Over the holiday, I read a couple more of Stephen J. Cannell’s Shane Scully novels, Cold Hit and Three Shirt Deal. It would be pointless, I think, to give either of them full reviews, unless one of them was bad (neither is), since I’m already on record as enjoying the series. So I’ll just post some thoughts, thought while reading.
1. Does the Los Angeles police department really allow an officer to be their spouse’s immediate superior? If they do, I think they’re nuts.
2. At one point in Cold Hit, Scully as narrator talks about the integration of female officers into the force. I thought the passage was interesting, because he listed good arguments the old guard used against deploying smaller, weaker female patrol officers. He largely answered them, not with a strong counter-argument, but by saying “It’s done, there’s nothing you can do about it.” I find that suggestive (in the inviting-of-thought sense). Probably it’s just me.
3. In spite of his theoretical advocacy of a co-ed police force, Cannell makes heavy use of the inherent pressures, interpersonal and job-related, that come from men serving alongside women in dangerous situations. One could, if one wished, read the whole series as a subtle argument against female recruitment. Again, that’s probably just me.
4. When I first picked up a Cannell novel, I didn’t expect much in the way of character development. Cannell is a television writer/producer, and that medium isn’t famous for the depth of its psychological insight (though The Rockford Files, one of Cannell’s shows, featured some of the best character writing ever done in the medium). I was pleasantly surprised. Perhaps as a relief from the constraints of the one-hour series, Cannell goes very deeply into the psyches of his characters. Indeed, in Cold Hit, he probably took it a little too far at one point, having a certain character make a personal disclosure worthy of Oprah’s show, in the middle of a gun fight. But that’s a rare misstep.

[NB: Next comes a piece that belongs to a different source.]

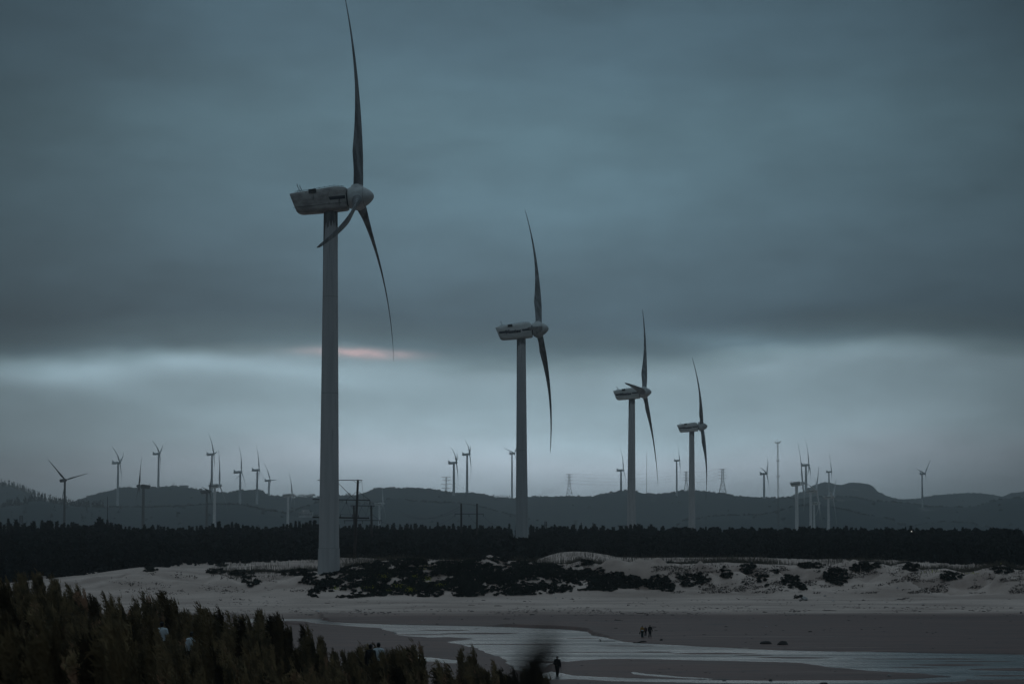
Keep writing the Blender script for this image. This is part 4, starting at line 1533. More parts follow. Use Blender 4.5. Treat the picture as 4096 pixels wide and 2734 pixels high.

5. One drawback of the series format is that it’s hard to allow the heroes to change as much as classic story structure demands. Cannell has done a wonderful job of solving that problem by making surprising changes in his hero’s relationships, especially in Three Shirt Deal. What does Scully do when his wife/superior officer, previously the prudent one in the relationship, now becomes the crazy risk-taker, and he has to act like the grownup? The results are amusing.